Well, George is now in the pull-ups during the day and one thing we've noticed is that, size for size, they're slightly larger/looser than the normal nappies (although this could be because you don't have control over the tightness of any sticky fastening strips because there are none).
A couple of number ones and all of a sudden George looks like a teenager who thinks their waistline is below their bum and their crotch is between their knees. Then, he'll bend over to pick up Thomas the Tank and we get the view of a proper builder's bum in the making. Hmmm... the builder look or the teenager look? Perhaps we ought to get him some Calvin Klein pants and run with the lobotomised teenager look.

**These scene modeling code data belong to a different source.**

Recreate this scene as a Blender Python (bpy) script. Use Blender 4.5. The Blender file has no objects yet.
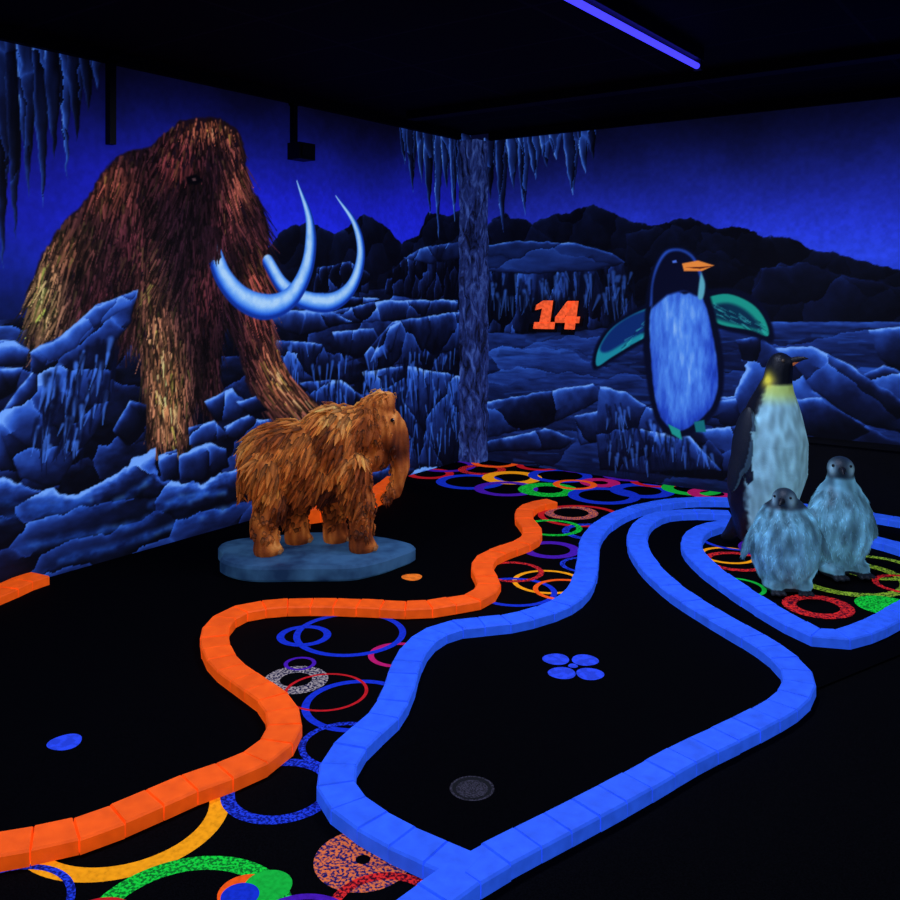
import bpy, bmesh, math, random
import numpy as np
from mathutils import Vector, Matrix, Euler, noise as mnoise
from mathutils.geometry import delaunay_2d_cdt
random.seed(7); rng=np.random.default_rng(7)
sc=bpy.context.scene
sc.view_settings.view_transform='Standard'
sc.view_settings.look='None'
# ------------------------------------------------------------ survey frame
# Room corner is the world origin: wall_left is the plane x=0, wall_back the plane y=0.
F=904.;HZ=280.;H=1.6;CEIL=2.9
TH=math.radians(35.7)
FW=np.array([-math.sin(TH),math.cos(TH)]);RT=np.array([math.cos(TH),math.sin(TH)])
CAM=-(FW*8.13+RT*0.189)
def G(u,v,z=0.0):
    d=F*(H-z)/(v-HZ); p=CAM+FW*d+RT*((u-450)/F*d); return (float(p[0]),float(p[1]))
def dep(v,z=0.0): return F*(H-z)/(v-HZ)
def wallpt(u,v,side):
    dr=FW+RT*(u-450)/F
    if side=='L':
        t=-CAM[0]/dr[0]; return (float(CAM[1]+t*dr[1]), float(H-t*(v-HZ)/F))
    t=-CAM[1]/dr[1]; return (float(CAM[0]+t*dr[0]), float(H-t*(v-HZ)/F))
def lin(c):
    c=np.asarray(c,float)/255.; return np.where(c<=.04045,c/12.92,((c+.055)/1.055)**2.4)
# ------------------------------------------------------------ materials
def newmat(name):
    m=bpy.data.materials.new(name); m.use_nodes=True
    return m,m.node_tree.nodes,m.node_tree.links,m.node_tree.nodes['Principled BSDF']
def attrmat(name,dif=.6,em=.5,rough=.7,bump=0,bscale=80,spec=.2,speck=0):
    m,n,l,b=newmat(name)
    a=n.new('ShaderNodeAttribute');a.attribute_name='Col';src=a.outputs['Color']
    tc=n.new('ShaderNodeTexCoord')
    if speck:
        t=n.new('ShaderNodeTexNoise');t.inputs['Scale'].default_value=22;t.inputs['Detail'].default_value=6;l.new(tc.outputs['Object'],t.inputs['Vector'])
        mr=n.new('ShaderNodeMapRange');mr.inputs['From Min'].default_value=.3;mr.inputs['From Max'].default_value=.7;mr.inputs['To Min'].default_value=1-speck;mr.inputs['To Max'].default_value=1+speck*.4
        l.new(t.outputs['Fac'],mr.inputs['Value']);q=n.new('ShaderNodeVectorMath');q.operation='SCALE';l.new(src,q.inputs[0]);l.new(mr.outputs[0],q.inputs['Scale']);src=q.outputs[0]
    mx=n.new('ShaderNodeVectorMath');mx.operation='SCALE';mx.inputs['Scale'].default_value=dif
    l.new(src,mx.inputs[0]);l.new(mx.outputs[0],b.inputs['Base Color'])
    l.new(src,b.inputs['Emission Color']);b.inputs['Emission Strength'].default_value=em
    b.inputs['Roughness'].default_value=rough;b.inputs['Specular IOR Level'].default_value=spec
    if bump:
        t=n.new('ShaderNodeTexNoise');t.inputs['Scale'].default_value=bscale;t.inputs['Detail'].default_value=4
        bp=n.new('ShaderNodeBump');bp.inputs['Strength'].default_value=bump;bp.inputs['Distance'].default_value=.01
        l.new(tc.outputs['Object'],t.inputs['Vector'])
        l.new(t.outputs['Fac'],bp.inputs['Height']);l.new(bp.outputs[0],b.inputs['Normal'])
    return m
def flat(name,c,em=0.,rough=.7,c2=None,scale=30,thr=(.45,.55),dif=1.,spec=.2,metal=0):
    m,n,l,b=newmat(name)
    c=list(lin(c))+[1]
    b.inputs['Roughness'].default_value=rough;b.inputs['Specular IOR Level'].default_value=spec;b.inputs['Metallic'].default_value=metal
    tc=n.new('ShaderNodeTexCoord');t=n.new('ShaderNodeTexNoise');t.inputs['Scale'].default_value=scale;t.inputs['Detail'].default_value=3
    l.new(tc.outputs['Object'],t.inputs['Vector'])
    r=n.new('ShaderNodeValToRGB');l.new(t.outputs['Fac'],r.inputs[0])
    r.color_ramp.elements[0].position=thr[0];r.color_ramp.elements[1].position=thr[1]
    if c2 is None: c2=[x*.72 for x in c[:3]]+[1]
    else: c2=list(lin(c2))+[1]
    r.color_ramp.elements[0].color=c2;r.color_ramp.elements[1].color=c
    sc_=n.new('ShaderNodeVectorMath');sc_.operation='SCALE';sc_.inputs['Scale'].default_value=dif
    l.new(r.outputs[0],sc_.inputs[0]);l.new(sc_.outputs[0],b.inputs['Base Color'])
    l.new(r.outputs[0],b.inputs['Emission Color']);b.inputs['Emission Strength'].default_value=em
    return m
class MB:
    def __init__(s): s.v=[];s.f=[];s.c=[];s.mi=[]
    def add(s,v,f,c,mi=0):
        o=len(s.v); s.v+= [tuple(p) for p in v]; s.f+=[tuple(i+o for i in q) for q in f]
        c=np.asarray(c,float)
        if c.ndim==1: c=np.tile(c,(len(v),1))
        s.c+=[tuple(x) for x in c]; s.mi+=[mi]*len(f)
    def obj(s,name,mats,smooth=False,loc=(0,0,0),rz=0):
        me=bpy.data.meshes.new(name);me.from_pydata(s.v,[],s.f)
        a=me.color_attributes.new('Col','FLOAT_COLOR','POINT')
        cc=np.ones((len(s.v),4),np.float32);cc[:,:3]=np.array(s.c);a.data.foreach_set('color',cc.ravel())
        for m in (mats if isinstance(mats,list) else [mats]): me.materials.append(m)
        me.polygons.foreach_set('material_index',s.mi)
        if smooth: me.polygons.foreach_set('use_smooth',[True]*len(s.f))
        me.update()
        o=bpy.data.objects.new(name,me);sc.collection.objects.link(o);o.location=loc;o.rotation_euler=(0,0,rz);return o
def boxv(a,b):
    x0,y0,z0=a;x1,y1,z1=b
    v=[(x0,y0,z0),(x1,y0,z0),(x1,y1,z0),(x0,y1,z0),(x0,y0,z1),(x1,y0,z1),(x1,y1,z1),(x0,y1,z1)]
    return v,[(0,3,2,1),(4,5,6,7),(0,1,5,4),(1,2,6,5),(2,3,7,6),(3,0,4,7)]
def box(name,a,b,mat):
    m=MB();v,f=boxv(a,b);m.add(v,f,(1,1,1));return m.obj(name,mat)
# ------------------------------------------------------------ numpy noise
def h2(ix,iy,seed):
    h=(ix*374761393+iy*668265263+seed*144269504)&0xffffffff
    h=((h^(h>>13))*1274126177)&0xffffffff
    return (h^(h>>16))/4294967296.
def vn(X,Y,seed=0):
    ix=np.floor(X).astype(np.int64);iy=np.floor(Y).astype(np.int64);fx=X-ix;fy=Y-iy
    fx=fx*fx*(3-2*fx);fy=fy*fy*(3-2*fy)
    return (h2(ix,iy,seed)*(1-fx)+h2(ix+1,iy,seed)*fx)*(1-fy)+(h2(ix,iy+1,seed)*(1-fx)+h2(ix+1,iy+1,seed)*fx)*fy
def fbm(X,Y,seed=0,o=4):
    r=0;a=.5;t=0
    for i in range(o):
        r=r+a*vn(X*2**i,Y*2**i,seed+i);t+=a;a*=.5
    return r/t
def vor(X,Y,seed=0):
    ix=np.floor(X).astype(np.int64);iy=np.floor(Y).astype(np.int64)
    f1=np.full(X.shape,9.);f2=np.full(X.shape,9.);cid=np.zeros(X.shape);gx=np.zeros(X.shape);gy=np.zeros(X.shape)
    for dx in(-1,0,1):
        for dy in(-1,0,1):
            cx=ix+dx;cy=iy+dy
            ox=X-(cx+h2(cx,cy,seed));oy=Y-(cy+h2(cx,cy,seed+9));d=np.hypot(ox,oy)
            n=d<f1; f2=np.where(n,f1,np.minimum(f2,d)); cid=np.where(n,h2(cx,cy,seed+5),cid);gx=np.where(n,ox,gx);gy=np.where(n,oy,gy); f1=np.where(n,d,f1)
    return f1,f2,cid,gx,gy
def ss(x,a,b): t=np.clip((x-a)/(b-a),0,1);return t*t*(3-2*t)
def ramp(t,stops):
    xs=[s[0] for s in stops];return np.stack([np.interp(t,xs,[s[1][k]for s in stops])for k in range(3)],-1)
ICE=[(0,(3,4,14)),(.22,(10,17,50)),(.45,(24,46,116)),(.7,(46,92,196)),(1,(112,166,250))]
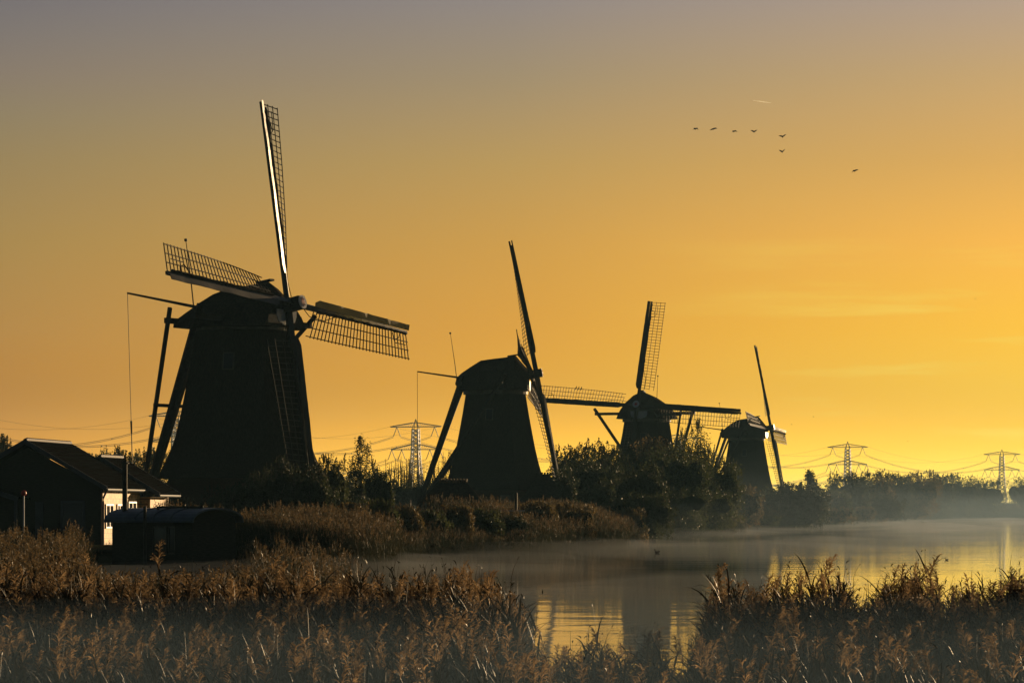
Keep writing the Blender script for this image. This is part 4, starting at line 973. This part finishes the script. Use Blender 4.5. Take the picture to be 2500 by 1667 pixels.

But the story doesn't end there... I was happily preparing dinner in the kitchen and George was happily playing in the living room. After a few moments he entered the kitchen holding something between his fingers, saying "little one, Daddy... little one". It suddenly dawned on me that he is no longer wearing his nappy and is holding... well, let's just say it looked like a Revel and I wasn't in any hurry to find out if it was coffee, toffee or orange.
The Easy-up nappy seems to have been just as easy to get down and was sitting on the mat in the middle of his train track. One good thing is that it didn't unfold like a normal nappy and retained all of its contents. So, it was just George who needed seeing to (luckily he hadn't sat down anywhere) and I decided it was probably best to start with his hands which were beginning to wander towards his hair, his ears, cupboard doors, walls and my trousers.
We've since bought the next size down and these fit a little more snugly and don't ease their way down quite so effortlessly. George loves his Easy-up pants and, as long as they stay up more than down now that we've got the right size, we quite like them too.